--- start of Record excerpts ---

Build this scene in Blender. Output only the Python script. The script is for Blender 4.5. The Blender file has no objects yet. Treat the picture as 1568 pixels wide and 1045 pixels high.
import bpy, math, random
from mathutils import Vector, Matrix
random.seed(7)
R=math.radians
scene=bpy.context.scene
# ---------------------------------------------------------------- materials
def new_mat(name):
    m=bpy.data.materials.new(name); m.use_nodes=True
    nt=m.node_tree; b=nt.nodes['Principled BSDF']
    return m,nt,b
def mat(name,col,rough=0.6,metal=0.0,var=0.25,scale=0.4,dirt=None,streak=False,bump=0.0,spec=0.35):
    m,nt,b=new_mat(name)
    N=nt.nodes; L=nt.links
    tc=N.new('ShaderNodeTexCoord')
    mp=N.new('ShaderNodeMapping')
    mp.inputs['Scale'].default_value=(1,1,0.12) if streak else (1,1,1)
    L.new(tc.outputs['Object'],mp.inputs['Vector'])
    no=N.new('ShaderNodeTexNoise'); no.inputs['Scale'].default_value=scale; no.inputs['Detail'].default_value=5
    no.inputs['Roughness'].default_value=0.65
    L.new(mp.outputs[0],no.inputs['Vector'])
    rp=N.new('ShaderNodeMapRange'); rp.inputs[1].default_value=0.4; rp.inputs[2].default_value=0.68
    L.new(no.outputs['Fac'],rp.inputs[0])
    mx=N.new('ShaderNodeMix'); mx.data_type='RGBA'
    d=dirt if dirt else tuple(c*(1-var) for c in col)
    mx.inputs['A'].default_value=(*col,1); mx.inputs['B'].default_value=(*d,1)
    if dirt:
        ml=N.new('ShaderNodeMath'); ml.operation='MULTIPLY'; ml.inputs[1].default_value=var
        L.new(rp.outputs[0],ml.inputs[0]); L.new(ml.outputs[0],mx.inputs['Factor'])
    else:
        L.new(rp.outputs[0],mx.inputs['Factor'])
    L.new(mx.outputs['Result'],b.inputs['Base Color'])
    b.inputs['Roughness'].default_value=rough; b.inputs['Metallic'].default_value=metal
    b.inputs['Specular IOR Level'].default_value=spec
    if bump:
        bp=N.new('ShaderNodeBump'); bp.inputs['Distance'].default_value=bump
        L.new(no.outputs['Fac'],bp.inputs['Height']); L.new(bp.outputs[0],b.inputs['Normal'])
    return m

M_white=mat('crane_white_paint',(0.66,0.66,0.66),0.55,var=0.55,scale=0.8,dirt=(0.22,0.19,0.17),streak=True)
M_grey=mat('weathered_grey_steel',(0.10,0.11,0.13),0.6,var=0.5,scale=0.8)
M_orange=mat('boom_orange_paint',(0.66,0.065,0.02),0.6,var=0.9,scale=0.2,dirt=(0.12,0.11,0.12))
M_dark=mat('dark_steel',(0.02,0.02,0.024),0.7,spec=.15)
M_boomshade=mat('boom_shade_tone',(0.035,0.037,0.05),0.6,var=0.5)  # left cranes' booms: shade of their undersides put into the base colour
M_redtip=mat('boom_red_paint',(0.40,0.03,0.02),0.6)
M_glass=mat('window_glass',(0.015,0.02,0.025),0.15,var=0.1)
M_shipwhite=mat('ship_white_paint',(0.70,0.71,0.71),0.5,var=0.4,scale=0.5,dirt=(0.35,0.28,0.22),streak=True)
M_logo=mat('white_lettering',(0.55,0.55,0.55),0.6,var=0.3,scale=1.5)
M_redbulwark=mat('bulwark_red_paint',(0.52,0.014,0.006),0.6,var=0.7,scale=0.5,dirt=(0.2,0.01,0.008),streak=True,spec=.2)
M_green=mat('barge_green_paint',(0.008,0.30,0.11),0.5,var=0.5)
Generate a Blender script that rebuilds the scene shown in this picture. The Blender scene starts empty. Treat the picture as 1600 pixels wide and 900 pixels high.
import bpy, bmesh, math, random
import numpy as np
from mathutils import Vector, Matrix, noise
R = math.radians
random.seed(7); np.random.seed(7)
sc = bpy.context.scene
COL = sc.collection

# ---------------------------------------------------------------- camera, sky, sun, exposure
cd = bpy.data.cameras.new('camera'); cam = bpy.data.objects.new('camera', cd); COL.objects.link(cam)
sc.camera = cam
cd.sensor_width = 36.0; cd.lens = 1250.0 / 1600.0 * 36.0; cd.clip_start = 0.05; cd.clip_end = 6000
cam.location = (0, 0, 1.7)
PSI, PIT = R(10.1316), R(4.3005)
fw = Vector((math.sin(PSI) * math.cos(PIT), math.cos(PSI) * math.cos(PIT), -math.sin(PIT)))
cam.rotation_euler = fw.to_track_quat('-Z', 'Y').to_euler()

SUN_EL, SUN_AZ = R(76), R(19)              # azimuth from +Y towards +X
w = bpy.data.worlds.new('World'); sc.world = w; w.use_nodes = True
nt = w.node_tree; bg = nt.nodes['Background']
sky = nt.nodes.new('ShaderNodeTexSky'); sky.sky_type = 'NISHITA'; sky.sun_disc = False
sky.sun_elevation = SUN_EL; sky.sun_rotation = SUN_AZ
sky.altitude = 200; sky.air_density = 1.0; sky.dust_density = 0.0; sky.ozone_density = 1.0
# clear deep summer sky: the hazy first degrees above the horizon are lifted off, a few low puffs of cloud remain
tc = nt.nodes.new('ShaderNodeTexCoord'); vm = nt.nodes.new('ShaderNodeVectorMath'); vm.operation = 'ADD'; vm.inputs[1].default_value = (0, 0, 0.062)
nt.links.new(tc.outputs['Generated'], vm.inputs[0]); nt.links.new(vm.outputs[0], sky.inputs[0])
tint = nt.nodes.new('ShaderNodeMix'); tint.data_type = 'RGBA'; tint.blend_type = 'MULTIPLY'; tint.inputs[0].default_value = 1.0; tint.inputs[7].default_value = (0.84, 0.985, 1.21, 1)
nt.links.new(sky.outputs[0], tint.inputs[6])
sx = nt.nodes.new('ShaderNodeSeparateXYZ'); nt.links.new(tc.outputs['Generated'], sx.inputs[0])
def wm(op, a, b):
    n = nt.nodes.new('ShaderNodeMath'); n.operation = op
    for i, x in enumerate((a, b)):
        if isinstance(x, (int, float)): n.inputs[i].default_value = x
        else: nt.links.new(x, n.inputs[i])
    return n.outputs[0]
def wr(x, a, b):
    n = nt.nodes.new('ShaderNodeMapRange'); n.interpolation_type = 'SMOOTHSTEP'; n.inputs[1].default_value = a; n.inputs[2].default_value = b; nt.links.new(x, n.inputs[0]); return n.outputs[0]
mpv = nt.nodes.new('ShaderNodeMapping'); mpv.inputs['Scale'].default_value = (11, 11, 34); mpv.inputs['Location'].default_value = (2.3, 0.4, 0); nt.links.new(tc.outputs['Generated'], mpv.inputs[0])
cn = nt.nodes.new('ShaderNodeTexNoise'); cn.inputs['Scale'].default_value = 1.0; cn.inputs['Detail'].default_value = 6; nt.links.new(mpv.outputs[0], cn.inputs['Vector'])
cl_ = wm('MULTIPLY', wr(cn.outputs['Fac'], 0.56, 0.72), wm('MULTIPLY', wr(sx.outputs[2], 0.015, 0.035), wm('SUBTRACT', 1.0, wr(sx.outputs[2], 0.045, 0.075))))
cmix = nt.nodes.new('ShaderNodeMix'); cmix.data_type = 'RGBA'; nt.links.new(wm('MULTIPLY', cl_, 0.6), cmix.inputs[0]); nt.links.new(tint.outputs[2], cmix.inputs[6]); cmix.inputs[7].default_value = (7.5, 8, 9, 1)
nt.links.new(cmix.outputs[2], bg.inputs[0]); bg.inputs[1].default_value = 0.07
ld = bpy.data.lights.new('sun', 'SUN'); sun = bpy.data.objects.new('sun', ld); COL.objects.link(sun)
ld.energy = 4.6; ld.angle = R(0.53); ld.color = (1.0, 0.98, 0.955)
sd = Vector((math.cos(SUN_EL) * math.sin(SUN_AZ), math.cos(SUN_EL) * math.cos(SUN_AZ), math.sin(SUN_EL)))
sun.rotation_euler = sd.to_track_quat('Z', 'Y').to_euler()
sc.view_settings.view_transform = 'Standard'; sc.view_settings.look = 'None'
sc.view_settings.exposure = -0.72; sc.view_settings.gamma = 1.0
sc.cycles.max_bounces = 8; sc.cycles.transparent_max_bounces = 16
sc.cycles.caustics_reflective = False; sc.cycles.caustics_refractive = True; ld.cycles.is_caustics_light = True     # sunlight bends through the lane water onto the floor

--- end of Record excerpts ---

__What to produce__
Of the lines above, retype only those from the line containing "Generate a Blender" through the line containing "COL = sc.collection", including both, exactly.

__Expected output__
Generate a Blender script that rebuilds the scene shown in this picture. The Blender scene starts empty. Treat the picture as 1600 pixels wide and 900 pixels high.
import bpy, bmesh, math, random
import numpy as np
from mathutils import Vector, Matrix, noise
R = math.radians
random.seed(7); np.random.seed(7)
sc = bpy.context.scene
COL = sc.collection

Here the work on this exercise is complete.